We all love to hate on Adobe. But as a photographer my primary software tool is Lightroom. And I continue to use it despite its $120/year price and less-than-stellar cataloging subsystem because its photo editing features (it's primary mission) still exceed the capabilities of its competitors.
I don't see anyone else here talking about the huge strides that Adobe has taken in the past few years with their masking tools in particular. Adobe is still the leader at least in this segment because their tools are still the leaders functionally.
If competitors want to leapfrog Adobe, they're going to have to continue to innovate past Adobe in functionality, not just price. After all, that price isn't really that onerous: their photographer's suite (Lightroom and Photoshop) are together only $120 year. That's not free, but it's not so much that I'm willing to make my job as a photographer harder or less effective because of it.
How are you paying $120/year for the Photography bundle? It's been $20/mo for at least a year now, I think. $30/mo if you're going truly month-to-month.
As a non-photographer, more of a hobby tinkerer type user that has used Adobe products for decades and has never even earned a single dollar off them or their derivatives, the prices are onerous and there's no license that matches my usage. That's my only complaint really. I dabble in all types of media for the fun of it. While I may only use a product occasionally, sometimes not even once a year, on occasion I want to animate, photoshop, edit video, audio, or they have a new app that I want to just tinker with (Firefly, etc). So I wish I could just pay some usage based rate that worked out reasonable on cost because when I look at my last ~10 years or so there's only about 100 hours a year I spend tinkering with these products. I don't think they care about people like me, but I think it's possible that I represent a pretty large potential market.
If you can afford it, that is wonderful. For those who either cannot afford it or who don't need its features, then be happy that the competition is stepping up. They get the software they need. You get the software you need.
I've never really understood why people insist that there can be only one or two products per software category, particularly when the category has a large enough customer base to support multiple products from multiple vendors.
Way back when the only real LR competitor was Aperture. I moved to LR when Apple discontinued Aperture, though I really wish they hadn't. I've tried all the competitors multiple times but keep coming back to LR for my DSLR usage.

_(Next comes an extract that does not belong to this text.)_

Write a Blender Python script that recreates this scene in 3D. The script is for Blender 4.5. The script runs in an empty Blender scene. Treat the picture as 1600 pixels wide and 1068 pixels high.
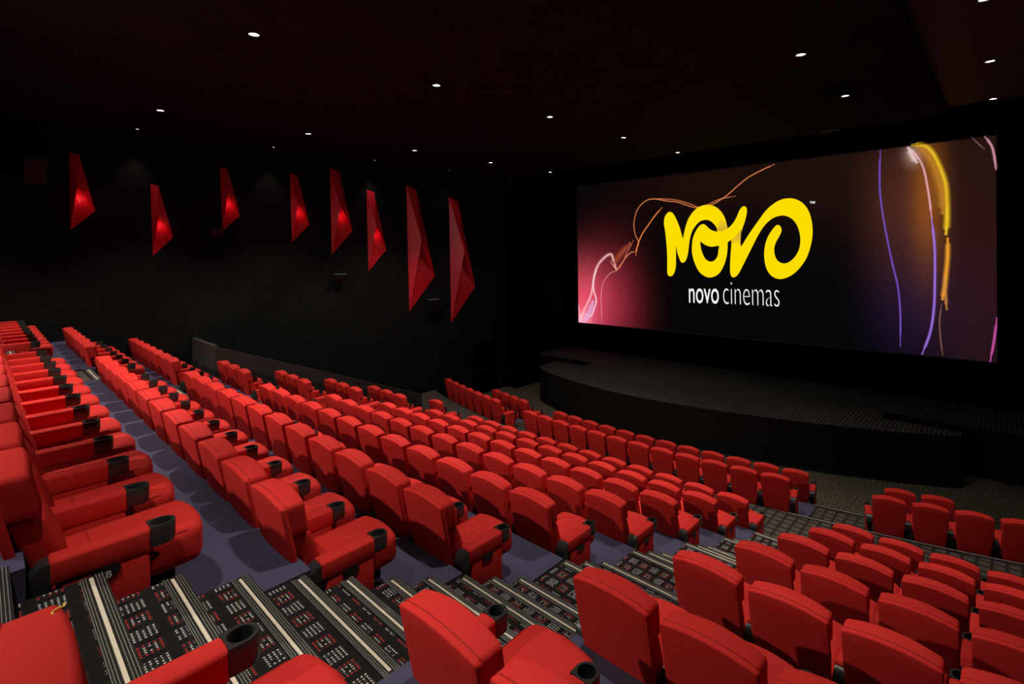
import bpy, bmesh, math, random
from mathutils import Vector, Matrix
from math import sin, cos, pi, radians
random.seed(7)
scn = bpy.context.scene
COL = scn.collection
S = 0.65          # one seat pitch in metres
FZ = 9.90         # eye height above the front floor, in seat pitches
def W(x, y, z):   # seat-pitch units about the eye -> metres, floor at z = 0
    return Vector((x*S, y*S, (z+FZ)*S))

# ------------------------------------------------------------ camera
cd = bpy.data.cameras.new('camera'); cam = bpy.data.objects.new('camera', cd); COL.objects.link(cam)
cam.matrix_world = Matrix.Translation(W(0, 0, 0)) @ Matrix.Rotation(radians(43.826), 4, 'Z') @ Matrix.Rotation(radians(90), 4, 'X') @ Matrix.Rotation(radians(-0.853), 4, 'Z')
cd.sensor_width = 36.0; cd.lens = 802.26/1600*36.0; cd.shift_y = -(534-392.34)/1600; cd.clip_start = 0.05; cd.clip_end = 200
scn.camera = cam
# ------------------------------------------------------------ world, exposure
wd = bpy.data.worlds.new('world'); scn.world = wd; wd.use_nodes = True
wd.node_tree.nodes['Background'].inputs[0].default_value = (0.0, 0.0, 0.0, 1)
wd.node_tree.nodes['Background'].inputs[1].default_value = 0.0
scn.view_settings.view_transform = 'Standard'; scn.view_settings.look = 'None'
scn.view_settings.gamma = 1.0; scn.view_settings.use_curve_mapping = False
scn.view_settings.exposure = 0.0
CEIL = 5.30
# downlight grid: (x, y, watts, how far it throws)
LIGHT_Y = [-1.0, 4.65, 10.13, 15.75, 21.2, 26.75]
LIGHT_X = [(-25.85, 42), (-22.0, 600), (-12.93, 1000), (-3.99, 720), (-0.26, 260)]
CONE = [60, 92, 82, 68, 60]
DOWN = []
for i, (lx, lw) in enumerate(LIGHT_X):
    for j, ly in enumerate(LIGHT_Y):
        w = lw
        if j == 0: w *= 0.8
        if i == 4 and j < 3: continue
        if i == 3 and j < 3: w *= 0.8
        if j >= 4: w *= 0.32
        if j == 5: w *= 0.35
        DOWN.append((lx, ly, w, i, j))
def spot(x, y, w, cone=100, blend=0.55, size=0.045, z=CEIL-0.06, col=(1.0, 0.90, 0.80)):
    l = bpy.data.lights.new('downlight_beam', 'SPOT'); l.energy = w; l.color = col
    l.spot_size = radians(cone); l.spot_blend = blend; l.shadow_soft_size = size
    o = bpy.data.objects.new('downlight_beam', l); COL.objects.link(o); o.location = W(x, y, z)
    return o
for lx, ly, w, i, j in DOWN: spot(lx, ly, w, CONE[i])
KEY = spot(-12.6, -8.2, 1500, 100, 0.5, 0.07, 4.3)      # the one lamp at the rear wall that throws the long shadows
KEY.rotation_euler = (W(-11.5, 9.0, -6.5)-W(-12.6, -8.2, 4.3)).to_track_quat('-Z', 'Y').to_euler()

# ------------------------------------------------------------ materials
def newmat(name):
    m = bpy.data.materials.new(name); m.use_nodes = True
    nt = m.node_tree; b = nt.nodes['Principled BSDF']
    return m, nt, b
def mat(name, col, rough=0.6, metal=0.0, spec=0.5, bump=0.0, scale=400.0, var=0.0, sheen=0.0):
    m, nt, b = newmat(name)
    b.inputs['Base Color'].default_value = (*col, 1); b.inputs['Roughness'].default_value = rough
    b.inputs['Metallic'].default_value = metal; b.inputs['Specular IOR Level'].default_value = spec
    if sheen: b.inputs['Sheen Weight'].default_value = sheen; b.inputs['Sheen Tint'].default_value = (*col, 1)
    if bump or var:
        tc = nt.nodes.new('ShaderNodeTexCoord')
        n = nt.nodes.new('ShaderNodeTexNoise'); n.inputs['Scale'].default_value = scale; n.inputs['Detail'].default_value = 3
        nt.links.new(tc.outputs['Object'], n.inputs['Vector'])
        if var:
            r = nt.nodes.new('ShaderNodeMapRange'); r.inputs[1].default_value = 0.3; r.inputs[2].default_value = 0.7
            r.inputs[3].default_value = 1-var; r.inputs[4].default_value = 1+var
            nt.links.new(n.outputs['Fac'], r.inputs[0])
            mx = nt.nodes.new('ShaderNodeVectorMath'); mx.operation = 'SCALE'; mx.inputs[0].default_value = col
            nt.links.new(r.outputs[0], mx.inputs['Scale']); nt.links.new(mx.outputs[0], b.inputs['Base Color'])
        if bump:
            bp = nt.nodes.new('ShaderNodeBump'); bp.inputs['Strength'].default_value = bump; bp.inputs['Distance'].default_value = 0.002
            nt.links.new(n.outputs['Fac'], bp.inputs['Height']); nt.links.new(bp.outputs[0], b.inputs['Normal'])
    return m
RED = mat('red_seat_fabric', (0.60, 0.027, 0.022), 0.8, spec=0.15, bump=0.35, scale=350, var=0.10)
REDSEAM = mat('red_piping', (0.40, 0.010, 0.010), 0.6, spec=0.3)
BLK = mat('black_plastic', (0.010, 0.010, 0.010), 0.32, spec=0.5)
BLK2 = mat('black_metal', (0.008, 0.008, 0.008), 0.5, spec=0.3)
SCR = mat('red_lacquer', (0.62, 0.010, 0.028), 0.42, spec=0.4)
WALL = mat('black_wall_cloth', (0.0105, 0.0105, 0.0095), 0.9, spec=0.05, var=0.12, scale=3)
WALLB = mat('black_masking', (0.003, 0.003, 0.003), 0.95, spec=0.02)
PART = mat('dark_grey_partition', (0.055, 0.052, 0.046), 0.85, spec=0.1)
CEILM = mat('black_ceiling', (0.019, 0.0165, 0.015), 0.85, spec=0.02, var=0.15, scale=2)
CEILG = mat('grey_ceiling', (0.06, 0.085, 0.095), 0.6, spec=0.2)
PURP = mat('purple_carpet', (0.073, 0.068, 0.118), 0.95, spec=0.05, var=0.22, scale=160, bump=0.3)
FASC = mat('stage_fascia', (0.010, 0.0085, 0.006), 0.7, spec=0.1)
GREYL = mat('grey_lines', (0.24, 0.235, 0.22), 0.5)
GLOW = mat('cream_strip', (0.72, 0.65, 0.50), 0.5)
NOSE = mat('nosing_rubber', (0.016, 0.015, 0.014), 0.55, spec=0.3)
WHITE = mat('white_letter', (0.8, 0.8, 0.8), 0.5)
YEL = mat('yellow_thread', (0.75, 0.50, 0.03), 0.6)
CHROME = mat('brushed_metal', (0.55, 0.55, 0.53), 0.35, metal=1.0)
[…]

https://www.blackmagicdesign.com/ca/products/davinciresolve/...
Try this out, free too
Agreed. Lightroom is still a great package. The alternatives are either way less powerful, hard to use (looking at darktable), or cost even more (like Capture One). The AI masking in Lightroom is fantastic. There is almost no need for Photoshop anymore.
The issue is 95% of users dont use the features that adobe is so much better at. I've moved from PS to Pixelmator and there are even more moving from PS to Canva. Doesnt matter to most users that PS generative fill is better.
People absolutely COULD design something better, but if there is a lesson that I have seen replayed across the internet over the last 20 years is that adobe users, only want adobe, they dont want anything else.
They want the shortcuts exactly the same, the screens exactly the same, the outputs exactly the same.
They simply dont accept anything else, it basically needs to be a carbon clone copy to keep them happy, and in that case, why bother writing software, you dont win those users, and there is MANY of them.
Whether you need masking or such level of tools is dependent on how you approach photography. You can change your method of taking photos to remove such a need for editing.
You’ll never try a different product anyways so who cares about Adobe die hards? This might as well be a thread about using Linux and all the Apple die hards come here to tell us they just can’t use anything besides Apple for “reasons”. Great! Enjoy your setup.
Have you vetted them? They are all the same. Lightroom imo has the worst raw converter algorithms used. At least for fuji still not using the right algorithms. Capture one uses the right algorithms. So does dcraw. In terms of the editing tooling they all can do the same things. They all have the same library management affordances. Ps has been feature complete in my eyes for over a decade might as well pirate it and not spend $1200 a decade for the same couple functions you actually use.
$120 a year for professional use is dirt cheap. My daughter is a graphic design student and gets a free CC ride during her studies. If she would have to pay for the apps should would have a hard time.
What bothers me is that the school doesn't allow students using open source software. They're all locked in the closed ecosystem and keep their students in software jail too.